A notable book from this press was Phineas Fletcher's Purple Island, a quarto published in 1633. The title-page was printed in red and black, in well-cut Roman of four founts, with the lozenge-shaped device of the University in the centre, the whole being surrounded by a neat border of printers' ornaments. Each page of the book was enclosed within rules, which seems to have been the universal fashion of the trade at this period, and at the end of each canto the device seen on the title-page was repeated. The Eclogues and Poems had each a separate title-page, and two well-executed copper-plate engravings occur in the volumes.
We must not close this chapter without noting that in 1639 printing began in the New England across the sea. The records of Harvard College tell us that the Rev. Joseph Glover 'gave to the College a font of printing letters, and some gentlemen of Amsterdam gave towards furnishing of a printing-press with letters forty-nine pounds, and something more.' Glover himself died on the voyage out from England, but Stephen Day, the printer whom he was bringing with him, arrived in safety and was installed at Harvard College. The first production of his press was the Freeman's Oath, the second an Almanac, the third, published in 1640, The Psalms in Metre, Faithfully translated for the Use, Edification, and Comfort of the Saints in Publick and Private, especially in New England. This, the first book printed in North America, was an octavo of three hundred pages, of passably good workmanship, and is commonly known as the Bay Psalter—Cambridge, the home of Harvard College, lying near Massachusetts Bay. Stephen Day continued to print at Cambridge till 1648 or 1649, when he was succeeded in the charge of the press by Samuel Green, whose work will be mentioned at the end of our next chapter.
CHAPTER VIII
FROM 1640 TO 1700
aving at length reached what is without doubt the darkest and the most wretched period in the history of English printing, it may be well before passing a severe condemnation on those who represented the trade at that time, to remind ourselves of the difficulties against which they had to contend.

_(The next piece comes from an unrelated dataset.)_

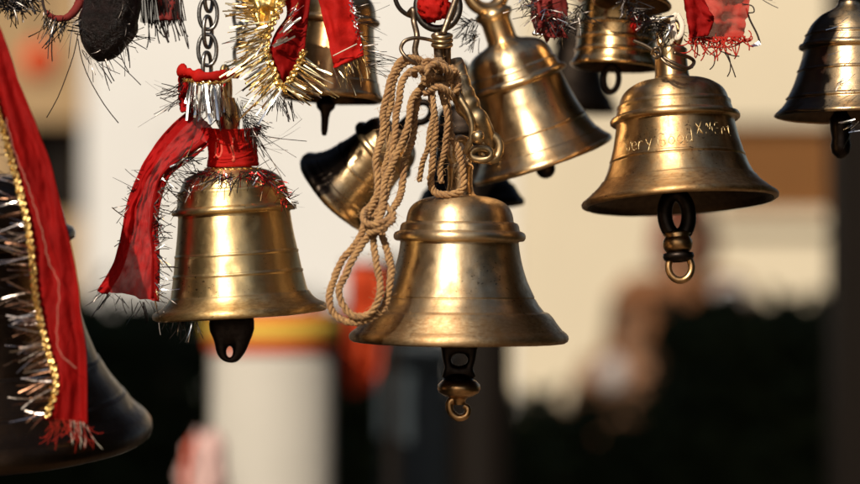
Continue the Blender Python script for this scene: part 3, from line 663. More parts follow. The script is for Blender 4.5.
def on_wrap(x, z): 
    a = (-pi/2 + x/26) % (2*pi); r = next(r0 + (r1-r0)*(z-z0)/(z1-z0) for (z0,r0),(z1,r1) in zip(zip(zz, rr), list(zip(zz, rr))[1:]) if z0 <= z <= z1 and z1 > z0)*wrapr(a, z) - .55; return Mx @ Vector((r*cos(a)*k, r*sin(a)*k, z*k))
m.tube([on_wrap(-13+4*cos(q), 19+9*sin(q)) for q in [2*pi*i/30 for i in range(30)]], 1.2*k, 6, closed=True)
m.tube([on_wrap(3 + .8*sin(i*.8), 5+i*2.4) for i in range(11)], [(1.6 + .7*sin(i*1.3))*k for i in range(11)], 6)
m.build('printed_pattern', M['print'], t)
m = MB()
for z0, z1, a0, a1, rr_ in ((4,15,-30,36,2.2),(30,20,-34,20,2.6),(14,33,6,38,2.4),(9,5,-36,10,1.8)):     # turns of the cloth lapping over each other
    q = [on_wrap(a0+(a1-a0)*i/16, z0+(z1-z0)*i/16 + 1.2*sin(i*.5)) for i in range(17)]; m.tube(q, [rr_*k*sin(pi*(i+.6)/17.2)**.5*.8 for i in range(17)], 8)
m.build('lapped_turns', M['redbright'], t)
ring = [(233+27*cos(a), 169-2.0*sin(a)+ (0), 1.205+.0155*sin(a)) for a in [pi+.1+ (pi-.2)*i/12 for i in range(13)]]
ring = [(x, y, 1.206-.0155*sin(pi*i/12)) for i, (x, y, d) in enumerate(ring)]
trim('gold_edge', ring, 4.5, t)
ring2 = [(x + (x-233)*.25, 174, d-.011) for x, y, d in ring]
tinsel('silver_tinsel', ring2, -85, 45, 26, 14, 28, M['silver'], t, 1.4, 2, .9)
tinsel('red_tinsel', ring2, -85, 80, 70, 8, 26, M['redtin'], t, 1.0, 4, .9)
tinsel('red_tinsel', [(258,172,1.185),(276,186,1.182),(286,202,1.183)], -50, 80, 60, 6, 18, M['redtin'], t, .9, 4, .9)
tinsel('dark_tinsel', [(258,170,1.183),(276,186,1.18),(288,204,1.181)], -20, 60, 44, 8, 24, M['darktin'], t, .9, 4, .9)
tinsel('dark_tinsel', [(206,172,1.183),(192,184,1.182),(178,204,1.181)], 200, 70, 60, 8, 26, M['darktin'], t, .9, 4, .9)
tinsel('dark_tinsel', ring2, -90, 80, 90, 12, 32, M['darktin'], t, 1.0, 3, .9)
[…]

The art of printing in England had never at any time reached such a point of excellence as in Paris under the Estiennes, in Antwerp under Plantin, or in Venice under the Aldi. So great was the competition between the printers, and so heavy the restrictions placed upon them, that profit rather than beauty or workmanship was their first consideration; and when to these drawbacks was added the general disorganisation of trade consequent upon the outbreak of civil war, it is not surprising that English work failed to maintain its already low standard of excellence. Literature, other than that which chronicled the fortunes of the opposing factions, was almost totally neglected. Writers, even had they found printers willing to support them, would have found no readers. On the other hand, such was the feverish anxiety manifested in the struggle, that it was scarcely possible to publish the Diurnals and Mercuries which contained the latest news fast enough, and the press was unequal to the strain, although the number of printers in London during this period was three times larger than that allowed by the decree of 1637. Professor Arber, in his Transcript, says that this increase in the number of printers was due to the removal of the gag by the Long Parliament. There is no proof that the Long Parliament ever intended to remove the gag; but having its hands full with other and weightier matters it could find no time to deal with the printers, and doubtless, in the heat of the fight, it was only too thankful to avail itself of the pens of those who replied to the attacks of the Royalist press. The best evidence of this is, that as soon as opportunity offered, and in spite of the warning of the greatest literary man of that day, who was on their own side, the Long Parliament reimposed the gag with as much severity as the hierarchy which it had deposed.
For the publication of the news of the day, each party had its own organs. On the side of the Parliament the principal journals were The Kingdoms Weekly Intelligencer, printed and published by Nathaniel Butter, and Mercurius Britannicus, edited by Marchmont Nedham; while Mercurius Aulicus, edited by clever John Birkenhead, represented the Royalists, and was ably seconded by the Perfect Occurrences, printed by John Clowes and Robert Ibbitson.